WHAT TO DO: Leave out the pictures and retype only the lines from the opening line to the line that holds "return (CO*X+SI*Y, -SI*X+CO*Y)", both ends included.

>>>>>

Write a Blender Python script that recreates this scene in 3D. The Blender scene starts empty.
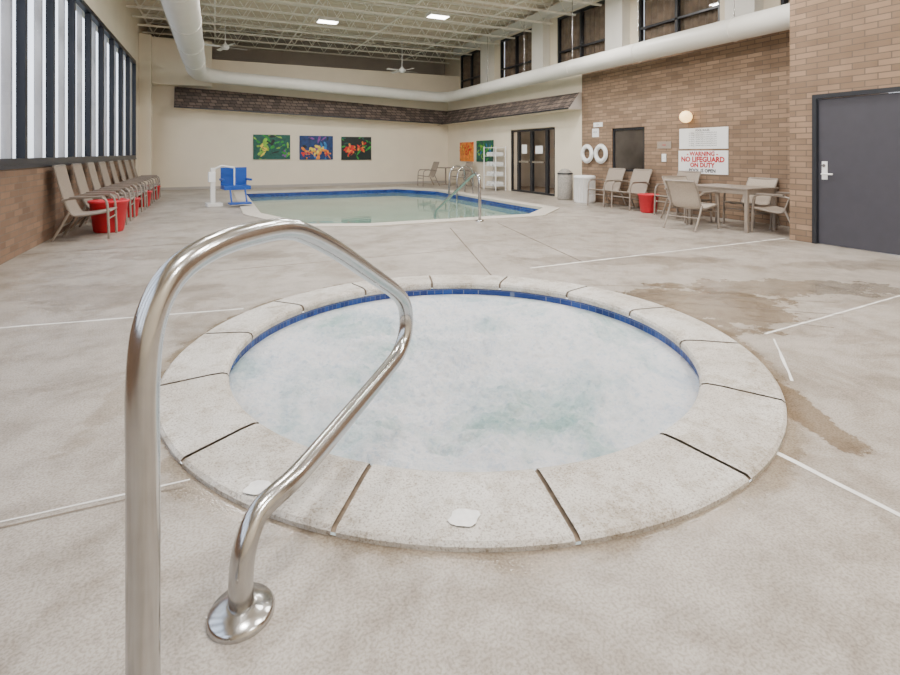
import bpy, math, random
from mathutils import Vector, Matrix
random.seed(4)
YAW = math.atan(235/510)
CO, SI = math.cos(YAW), math.sin(YAW)
def g(X, Y):
    """survey metres (right of / ahead of the tripod) -> building axes"""
    return (CO*X+SI*Y, -SI*X+CO*Y)

# ------------------------------------------------------------------ materials
def new_mat(name):
    m = bpy.data.materials.new(name); m.use_nodes = True
    nt = m.node_tree; b = nt.nodes['Principled BSDF']
    return m, nt, b
def N(nt, t, **kw):
    n = nt.nodes.new(t)
    for k, v in kw.items(): setattr(n, k, v)
    return n
def ramp(nt, stops):
    r = N(nt, 'ShaderNodeValToRGB')
    e = r.color_ramp.elements
    while len(e) < len(stops): e.new(0.5)
    for i, (p, c) in enumerate(stops):
        e[i].position = p; e[i].color = (*c, 1)
    return r
def noise(nt, scale, detail=4, vec=None, rough=0.5):
    n = N(nt, 'ShaderNodeTexNoise'); n.inputs['Scale'].default_value = scale
    n.inputs['Detail'].default_value = detail; n.inputs['Roughness'].default_value = rough
    if vec is None:
        tc = N(nt, 'ShaderNodeTexCoord'); vec = tc.outputs['Object']
    nt.links.new(vec, n.inputs['Vector'])
    return n
def plain(name, col, rough=0.5, metal=0.0, var=0.06, scale=8, bump=0.0, emit=None, estr=0):
    m, nt, b = new_mat(name)
    n = noise(nt, scale)
    lo = tuple(max(0, c*(1-var)) for c in col); hi = tuple(min(1, c*(1+var)) for c in col)
    r = ramp(nt, [(0.3, lo), (0.7, hi)])
    nt.links.new(n.outputs['Fac'], r.inputs['Fac'])
    nt.links.new(r.outputs['Color'], b.inputs['Base Color'])
    b.inputs['Roughness'].default_value = rough; b.inputs['Metallic'].default_value = metal
    if bump:
        n2 = noise(nt, scale*12)
        bp = N(nt, 'ShaderNodeBump'); bp.inputs['Strength'].default_value = bump; bp.inputs['Distance'].default_value = 0.005
        nt.links.new(n2.outputs['Fac'], bp.inputs['Height']); nt.links.new(bp.outputs['Normal'], b.inputs['Normal'])
    if emit:
        b.inputs['Emission Color'].default_value = (*emit, 1); b.inputs['Emission Strength'].default_value = estr
    return m
def wallvec(nt):
    tc = N(nt, 'ShaderNodeTexCoord'); s = N(nt, 'ShaderNodeSeparateXYZ'); c = N(nt, 'ShaderNodeCombineXYZ')
    a = N(nt, 'ShaderNodeMath'); a.operation = 'ADD'
    nt.links.new(tc.outputs['Object'], s.inputs[0])
    nt.links.new(s.outputs['X'], a.inputs[0]); nt.links.new(s.outputs['Y'], a.inputs[1])
    nt.links.new(a.outputs[0], c.inputs['X']); nt.links.new(s.outputs['Z'], c.inputs['Y'])
    return c.outputs[0]
def brick(name, c1, c2, mortar, bw=0.3, rh=0.085, ms=0.008, rough=0.85, bump=0.4):
    m, nt, b = new_mat(name)
    v = wallvec(nt)
    t = N(nt, 'ShaderNodeTexBrick')
    t.inputs['Scale'].default_value = 1.0
    t.inputs['Brick Width'].default_value = bw; t.inputs['Row Height'].default_value = rh
    t.inputs['Mortar Size'].default_value = ms; t.inputs['Mortar Smooth'].default_value = 0.2
    t.inputs['Color1'].default_value = (*c1, 1); t.inputs['Color2'].default_value = (*c2, 1); t.inputs['Mortar'].default_value = (*mortar, 1)
    nt.links.new(v, t.inputs['Vector'])
    n = noise(nt, 3.0, 5)
    mx = N(nt, 'ShaderNodeMixRGB', blend_type='MULTIPLY'); mx.inputs['Fac'].default_value = 0.5
    r = ramp(nt, [(0.3, (0.7, 0.68, 0.66)), (0.7, (1, 1, 1))])
    nt.links.new(n.outputs['Fac'], r.inputs['Fac'])
    nt.links.new(t.outputs['Color'], mx.inputs['Color1']); nt.links.new(r.outputs['Color'], mx.inputs['Color2'])
    nt.links.new(mx.outputs['Color'], b.inputs['Base Color'])
    b.inputs['Roughness'].default_value = rough
    bp = N(nt, 'ShaderNodeBump'); bp.inputs['Strength'].default_value = bump; bp.inputs['Distance'].default_value = 0.01; bp.invert = True
    nt.links.new(t.outputs['Fac'], bp.inputs['Height']); nt.links.new(bp.outputs['Normal'], b.inputs['Normal'])
    return m

M = {}
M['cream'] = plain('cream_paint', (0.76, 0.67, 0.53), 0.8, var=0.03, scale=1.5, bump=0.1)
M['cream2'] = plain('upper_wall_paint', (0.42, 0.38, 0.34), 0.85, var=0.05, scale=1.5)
M['white'] = plain('white_paint', (0.77, 0.75, 0.71), 0.55, var=0.03, scale=2)
M['duct'] = plain('duct_paint', (0.71, 0.685, 0.625), 0.45, var=0.04, scale=2)
M['brick'] = brick('tan_brick', (0.34, 0.225, 0.145), (0.215, 0.14, 0.088), (0.15, 0.11, 0.08))
M['brick_l'] = brick('brown_brick', (0.29, 0.18, 0.115), (0.19, 0.115, 0.075), (0.2, 0.15, 0.11))
M['shingle'] = brick('roof_shingle', (0.20, 0.145, 0.115), (0.08, 0.06, 0.052), (0.025, 0.02, 0.018), bw=0.22, rh=0.12, ms=0.012)
M['black'] = plain('black_frame', (0.015, 0.016, 0.02), 0.4)
M['navy'] = plain('navy_frame', (0.010, 0.013, 0.025), 0.4)
M['door'] = plain('door_paint', (0.048, 0.046, 0.058), 0.55, var=0.05)
M['steel'] = plain('brushed_steel', (0.50, 0.495, 0.485), 0.2, 1.0, var=0.05, scale=20)
M['red'] = plain('red_plastic', (0.55, 0.012, 0.025), 0.45)
M['blue'] = plain('blue_plastic', (0.005, 0.07, 0.36), 0.4)
M['frame'] = plain('chair_frame', (0.27, 0.225, 0.185), 0.4)
M['sling'] = plain('sling_fabric', (0.31, 0.255, 0.205), 0.8, var=0.1, scale=60)
M['slingw'] = plain('sling_fabric_light', (0.42, 0.35, 0.28), 0.8, var=0.1, scale=60)
M['stonebin'] = plain('stone_aggregate', (0.30, 0.28, 0.25), 0.85, var=0.3, scale=40)
M['signw'] = plain('sign_white', (0.85, 0.85, 0.84), 0.5, var=0.01)
M['signr'] = plain('sign_red', (0.5, 0.015, 0.02), 0.5)
M['signk'] = plain('sign_black', (0.04, 0.04, 0.05), 0.5)
M['ceil'] = plain('ceiling_deck', (0.74, 0.66, 0.53), 0.8)
M['truss'] = plain('truss_paint', (0.87, 0.83, 0.74), 0.6)
M['grout'] = plain('grout', (0.17, 0.125, 0.085), 0.9, var=0.35, scale=20)
M['joint'] = plain('joint_caulk', (0.78, 0.76, 0.72), 0.8, var=0.12, scale=10)
M['jointd'] = plain('joint_dark', (0.18, 0.145, 0.11), 0.9, var=0.2, scale=10)
M['plaster'] = plain('pool_plaster', (0.62, 0.70, 0.68), 0.7)
M['amber'] = plain('sconce_glass', (0.9, 0.75, 0.5), 0.4, emit=(1.0, 0.62, 0.22), estr=3)
M['lamp'] = plain('lamp_lens', (0.9, 0.9, 0.9), 0.4, emit=(1.0, 0.97, 0.93), estr=14)
M['curtain'] = plain('brown_curtain', (0.18, 0.125, 0.085), 0.9, var=0.3, scale=5)
M['sheer'] = plain('sheer_blind', (0.60, 0.60, 0.64), 0.9, emit=(0.8, 0.86, 1.0), estr=0.15)
M['grass'] = plain('lawn', (0.20, 0.21, 0.19), 0.95, var=0.2)
M['leaf'] = plain('leaves', (0.06, 0.075, 0.055), 0.9, var=0.5, scale=3)
M['poolcope'] = plain('pool_coping', (0.54, 0.49, 0.42), 0.8, var=0.08, scale=12)
M['patch'] = plain('coping_light_spot', (0.80, 0.79, 0.76), 0.7, var=0.1, scale=30)  # pale tone painted for light spots on the tub coping
for nm, c in [('p_black', (.004, .012, .012)), ('p_blue', (.004, .03, .13)), ('p_teal', (.004, .08, .06)), ('p_red', (.65, .02, .015)), ('p_orange', (.85, .22, .02)), ('p_yellow', (.75, .55, .06)), ('p_green', (.02, .26, .03)), ('p_lime', (.22, .45, .04)), ('p_purple', (.18, .04, .24)), ('p_sky', (.02, .18, .45))]:
    M[nm] = plain('print_'+nm[2:], c, 0.5, var=.4, scale=9)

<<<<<

RESULT OF THIS TASK:
Write a Blender Python script that recreates this scene in 3D. The Blender scene starts empty.
import bpy, math, random
from mathutils import Vector, Matrix
random.seed(4)
YAW = math.atan(235/510)
CO, SI = math.cos(YAW), math.sin(YAW)
def g(X, Y):
    """survey metres (right of / ahead of the tripod) -> building axes"""
    return (CO*X+SI*Y, -SI*X+CO*Y)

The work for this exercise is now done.